• [Aim] Return the first line, the line containing "R = math.radians", and every line between them, exactly as they stand.
:: Input rows ::
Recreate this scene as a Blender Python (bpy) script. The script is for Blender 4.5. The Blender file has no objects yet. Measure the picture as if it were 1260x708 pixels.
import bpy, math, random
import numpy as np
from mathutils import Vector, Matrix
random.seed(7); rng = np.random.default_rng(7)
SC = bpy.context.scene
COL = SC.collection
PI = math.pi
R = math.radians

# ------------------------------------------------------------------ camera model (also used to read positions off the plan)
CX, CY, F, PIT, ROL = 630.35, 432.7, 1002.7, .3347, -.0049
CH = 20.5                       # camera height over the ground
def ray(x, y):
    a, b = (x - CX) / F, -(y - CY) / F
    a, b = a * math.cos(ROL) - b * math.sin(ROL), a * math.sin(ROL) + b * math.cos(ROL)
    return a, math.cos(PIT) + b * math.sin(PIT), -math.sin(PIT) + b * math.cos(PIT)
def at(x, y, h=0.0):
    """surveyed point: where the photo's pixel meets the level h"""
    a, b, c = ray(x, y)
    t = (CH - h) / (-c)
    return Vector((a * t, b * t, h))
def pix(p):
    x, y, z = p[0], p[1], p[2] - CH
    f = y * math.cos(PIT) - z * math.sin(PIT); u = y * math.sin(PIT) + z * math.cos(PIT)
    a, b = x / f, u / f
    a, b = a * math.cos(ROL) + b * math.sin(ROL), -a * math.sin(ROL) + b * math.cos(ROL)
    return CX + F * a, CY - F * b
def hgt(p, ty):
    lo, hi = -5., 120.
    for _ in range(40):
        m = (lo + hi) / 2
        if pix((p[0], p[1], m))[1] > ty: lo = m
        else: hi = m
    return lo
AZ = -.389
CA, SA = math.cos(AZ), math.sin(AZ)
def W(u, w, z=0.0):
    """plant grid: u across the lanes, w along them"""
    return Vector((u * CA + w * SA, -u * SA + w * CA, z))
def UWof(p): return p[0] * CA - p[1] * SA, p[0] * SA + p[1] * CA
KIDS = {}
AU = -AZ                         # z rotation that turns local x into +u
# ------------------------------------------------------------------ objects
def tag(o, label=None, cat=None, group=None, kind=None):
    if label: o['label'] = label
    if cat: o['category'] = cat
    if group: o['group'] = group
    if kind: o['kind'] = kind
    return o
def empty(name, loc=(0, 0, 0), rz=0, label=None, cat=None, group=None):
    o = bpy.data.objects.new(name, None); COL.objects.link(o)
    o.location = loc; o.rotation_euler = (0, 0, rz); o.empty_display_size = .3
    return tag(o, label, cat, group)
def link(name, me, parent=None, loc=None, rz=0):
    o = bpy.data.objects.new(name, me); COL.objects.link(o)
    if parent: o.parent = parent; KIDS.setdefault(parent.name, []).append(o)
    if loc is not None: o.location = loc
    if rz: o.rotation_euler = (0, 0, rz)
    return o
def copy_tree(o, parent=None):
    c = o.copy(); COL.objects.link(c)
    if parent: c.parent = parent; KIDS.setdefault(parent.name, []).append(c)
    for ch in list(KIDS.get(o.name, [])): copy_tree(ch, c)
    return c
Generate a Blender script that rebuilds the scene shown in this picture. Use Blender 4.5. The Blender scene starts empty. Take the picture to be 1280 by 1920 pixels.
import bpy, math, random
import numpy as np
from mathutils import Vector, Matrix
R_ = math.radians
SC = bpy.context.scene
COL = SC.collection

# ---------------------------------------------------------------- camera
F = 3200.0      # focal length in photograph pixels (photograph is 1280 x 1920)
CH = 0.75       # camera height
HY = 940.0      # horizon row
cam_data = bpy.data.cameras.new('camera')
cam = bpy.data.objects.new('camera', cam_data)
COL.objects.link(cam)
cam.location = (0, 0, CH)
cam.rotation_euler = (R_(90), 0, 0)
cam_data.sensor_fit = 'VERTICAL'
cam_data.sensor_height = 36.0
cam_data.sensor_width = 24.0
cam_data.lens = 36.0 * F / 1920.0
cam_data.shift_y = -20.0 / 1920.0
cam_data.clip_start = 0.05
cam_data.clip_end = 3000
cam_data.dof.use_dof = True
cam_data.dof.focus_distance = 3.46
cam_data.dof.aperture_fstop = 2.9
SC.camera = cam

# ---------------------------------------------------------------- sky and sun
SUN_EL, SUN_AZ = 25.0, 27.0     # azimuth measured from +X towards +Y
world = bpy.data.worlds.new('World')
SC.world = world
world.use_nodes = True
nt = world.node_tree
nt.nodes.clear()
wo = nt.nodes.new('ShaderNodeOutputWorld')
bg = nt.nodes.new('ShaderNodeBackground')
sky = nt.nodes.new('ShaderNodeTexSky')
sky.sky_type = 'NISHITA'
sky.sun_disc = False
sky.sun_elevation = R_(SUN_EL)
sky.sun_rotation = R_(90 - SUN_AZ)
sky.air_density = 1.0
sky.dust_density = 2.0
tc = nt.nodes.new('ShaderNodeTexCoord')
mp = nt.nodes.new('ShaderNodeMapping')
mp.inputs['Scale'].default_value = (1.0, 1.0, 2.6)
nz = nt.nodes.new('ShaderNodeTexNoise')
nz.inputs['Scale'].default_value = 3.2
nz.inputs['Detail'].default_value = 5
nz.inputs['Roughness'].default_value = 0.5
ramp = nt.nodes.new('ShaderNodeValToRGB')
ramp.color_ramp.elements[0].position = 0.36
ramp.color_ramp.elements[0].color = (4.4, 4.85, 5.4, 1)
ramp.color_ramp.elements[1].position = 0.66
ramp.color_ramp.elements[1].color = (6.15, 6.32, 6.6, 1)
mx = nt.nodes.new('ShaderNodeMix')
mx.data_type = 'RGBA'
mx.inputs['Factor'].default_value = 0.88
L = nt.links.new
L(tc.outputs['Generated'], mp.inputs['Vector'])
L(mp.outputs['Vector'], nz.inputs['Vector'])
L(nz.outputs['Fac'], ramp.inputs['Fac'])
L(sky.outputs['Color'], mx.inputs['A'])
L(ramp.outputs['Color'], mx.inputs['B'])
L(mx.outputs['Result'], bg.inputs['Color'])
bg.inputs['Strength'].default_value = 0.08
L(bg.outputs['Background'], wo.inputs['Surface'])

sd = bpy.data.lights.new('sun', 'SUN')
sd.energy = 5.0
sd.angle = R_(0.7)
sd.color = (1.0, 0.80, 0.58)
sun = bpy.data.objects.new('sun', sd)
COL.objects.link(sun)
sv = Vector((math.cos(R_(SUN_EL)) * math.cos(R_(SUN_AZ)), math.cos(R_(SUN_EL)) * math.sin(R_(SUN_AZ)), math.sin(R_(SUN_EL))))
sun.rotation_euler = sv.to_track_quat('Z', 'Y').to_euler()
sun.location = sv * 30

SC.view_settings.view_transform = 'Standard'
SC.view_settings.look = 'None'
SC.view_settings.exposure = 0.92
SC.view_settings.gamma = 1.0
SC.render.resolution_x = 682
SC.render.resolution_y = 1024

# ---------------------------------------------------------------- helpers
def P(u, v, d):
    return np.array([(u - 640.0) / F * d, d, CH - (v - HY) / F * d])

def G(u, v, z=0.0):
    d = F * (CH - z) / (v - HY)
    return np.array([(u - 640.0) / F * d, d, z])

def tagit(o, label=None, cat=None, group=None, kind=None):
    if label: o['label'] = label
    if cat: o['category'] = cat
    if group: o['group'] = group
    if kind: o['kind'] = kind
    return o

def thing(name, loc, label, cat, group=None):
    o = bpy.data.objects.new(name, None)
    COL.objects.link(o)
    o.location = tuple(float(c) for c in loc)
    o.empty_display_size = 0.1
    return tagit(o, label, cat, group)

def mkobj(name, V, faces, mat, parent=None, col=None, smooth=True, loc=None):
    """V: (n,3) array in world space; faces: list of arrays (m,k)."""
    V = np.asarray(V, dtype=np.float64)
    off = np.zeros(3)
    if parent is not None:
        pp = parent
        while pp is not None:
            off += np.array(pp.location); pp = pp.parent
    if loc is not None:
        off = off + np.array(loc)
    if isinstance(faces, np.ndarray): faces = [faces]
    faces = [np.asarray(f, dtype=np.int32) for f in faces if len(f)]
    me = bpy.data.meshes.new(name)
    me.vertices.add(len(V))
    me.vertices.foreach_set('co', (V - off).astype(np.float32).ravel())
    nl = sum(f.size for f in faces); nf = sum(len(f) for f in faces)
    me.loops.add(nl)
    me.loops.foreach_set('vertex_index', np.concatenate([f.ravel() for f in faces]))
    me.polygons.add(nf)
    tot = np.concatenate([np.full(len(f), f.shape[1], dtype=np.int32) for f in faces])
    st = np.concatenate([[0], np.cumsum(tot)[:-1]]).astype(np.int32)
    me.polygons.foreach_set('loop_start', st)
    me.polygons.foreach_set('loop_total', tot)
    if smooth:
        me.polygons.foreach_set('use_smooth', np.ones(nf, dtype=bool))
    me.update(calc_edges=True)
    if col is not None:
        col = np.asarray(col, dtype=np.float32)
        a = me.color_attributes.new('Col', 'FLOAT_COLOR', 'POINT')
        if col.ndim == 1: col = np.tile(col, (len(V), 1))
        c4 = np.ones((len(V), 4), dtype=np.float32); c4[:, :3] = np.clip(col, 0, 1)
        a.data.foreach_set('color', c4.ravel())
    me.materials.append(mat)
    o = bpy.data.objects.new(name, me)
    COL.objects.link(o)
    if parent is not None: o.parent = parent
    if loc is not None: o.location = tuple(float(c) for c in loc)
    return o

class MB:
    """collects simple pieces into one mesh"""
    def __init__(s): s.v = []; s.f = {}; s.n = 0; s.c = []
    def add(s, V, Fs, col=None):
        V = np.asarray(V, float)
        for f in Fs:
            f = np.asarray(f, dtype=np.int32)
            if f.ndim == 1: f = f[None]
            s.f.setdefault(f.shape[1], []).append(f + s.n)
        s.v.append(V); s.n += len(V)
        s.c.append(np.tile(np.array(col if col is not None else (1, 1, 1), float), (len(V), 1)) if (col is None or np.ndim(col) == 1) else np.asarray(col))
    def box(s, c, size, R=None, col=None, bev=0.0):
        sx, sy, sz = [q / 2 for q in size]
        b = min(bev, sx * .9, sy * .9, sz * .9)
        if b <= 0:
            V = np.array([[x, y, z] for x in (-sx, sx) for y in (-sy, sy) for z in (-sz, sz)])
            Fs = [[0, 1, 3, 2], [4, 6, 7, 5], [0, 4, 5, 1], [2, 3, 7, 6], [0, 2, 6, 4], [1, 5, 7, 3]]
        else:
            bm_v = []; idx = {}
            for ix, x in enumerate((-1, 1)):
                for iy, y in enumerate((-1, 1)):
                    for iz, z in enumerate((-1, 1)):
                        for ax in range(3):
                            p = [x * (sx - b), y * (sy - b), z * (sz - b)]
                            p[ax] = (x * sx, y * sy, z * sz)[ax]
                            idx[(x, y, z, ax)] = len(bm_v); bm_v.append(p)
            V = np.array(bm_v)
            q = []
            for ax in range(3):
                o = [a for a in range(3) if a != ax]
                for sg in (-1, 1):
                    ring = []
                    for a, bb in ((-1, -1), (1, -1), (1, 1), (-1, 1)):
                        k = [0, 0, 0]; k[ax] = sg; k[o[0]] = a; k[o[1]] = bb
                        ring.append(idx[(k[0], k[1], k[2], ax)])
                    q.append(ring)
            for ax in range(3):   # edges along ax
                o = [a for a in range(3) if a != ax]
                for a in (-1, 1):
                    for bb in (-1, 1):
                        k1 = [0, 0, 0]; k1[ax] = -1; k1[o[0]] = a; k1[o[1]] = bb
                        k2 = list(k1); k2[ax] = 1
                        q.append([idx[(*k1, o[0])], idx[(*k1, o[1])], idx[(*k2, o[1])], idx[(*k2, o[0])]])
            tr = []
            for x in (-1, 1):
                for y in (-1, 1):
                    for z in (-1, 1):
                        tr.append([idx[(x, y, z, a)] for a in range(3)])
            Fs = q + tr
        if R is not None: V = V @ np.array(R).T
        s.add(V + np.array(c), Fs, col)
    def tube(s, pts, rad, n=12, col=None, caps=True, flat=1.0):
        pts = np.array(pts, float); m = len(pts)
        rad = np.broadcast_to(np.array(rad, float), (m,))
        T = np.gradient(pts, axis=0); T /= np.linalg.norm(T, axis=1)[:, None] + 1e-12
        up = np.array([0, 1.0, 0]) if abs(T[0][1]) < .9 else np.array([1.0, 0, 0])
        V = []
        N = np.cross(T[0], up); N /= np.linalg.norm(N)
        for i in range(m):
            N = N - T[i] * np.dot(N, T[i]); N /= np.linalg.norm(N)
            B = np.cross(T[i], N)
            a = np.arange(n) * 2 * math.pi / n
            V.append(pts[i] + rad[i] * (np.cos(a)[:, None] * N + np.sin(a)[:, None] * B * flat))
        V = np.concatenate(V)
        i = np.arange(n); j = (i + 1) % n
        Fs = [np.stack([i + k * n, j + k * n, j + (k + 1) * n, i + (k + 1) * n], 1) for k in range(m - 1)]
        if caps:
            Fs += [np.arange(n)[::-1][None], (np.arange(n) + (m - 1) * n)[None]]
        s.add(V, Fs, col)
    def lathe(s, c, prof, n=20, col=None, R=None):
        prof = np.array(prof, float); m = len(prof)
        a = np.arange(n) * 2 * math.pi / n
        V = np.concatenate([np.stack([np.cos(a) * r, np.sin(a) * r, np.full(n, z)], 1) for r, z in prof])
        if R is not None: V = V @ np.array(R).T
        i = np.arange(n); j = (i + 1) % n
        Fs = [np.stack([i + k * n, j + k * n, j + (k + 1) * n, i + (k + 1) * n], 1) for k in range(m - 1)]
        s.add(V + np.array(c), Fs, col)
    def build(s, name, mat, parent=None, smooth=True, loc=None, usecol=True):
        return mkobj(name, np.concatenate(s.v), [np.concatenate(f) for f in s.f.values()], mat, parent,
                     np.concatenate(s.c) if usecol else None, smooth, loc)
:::
• [Written solution]
Recreate this scene as a Blender Python (bpy) script. The script is for Blender 4.5. The Blender file has no objects yet. Measure the picture as if it were 1260x708 pixels.
import bpy, math, random
import numpy as np
from mathutils import Vector, Matrix
random.seed(7); rng = np.random.default_rng(7)
SC = bpy.context.scene
COL = SC.collection
PI = math.pi
R = math.radians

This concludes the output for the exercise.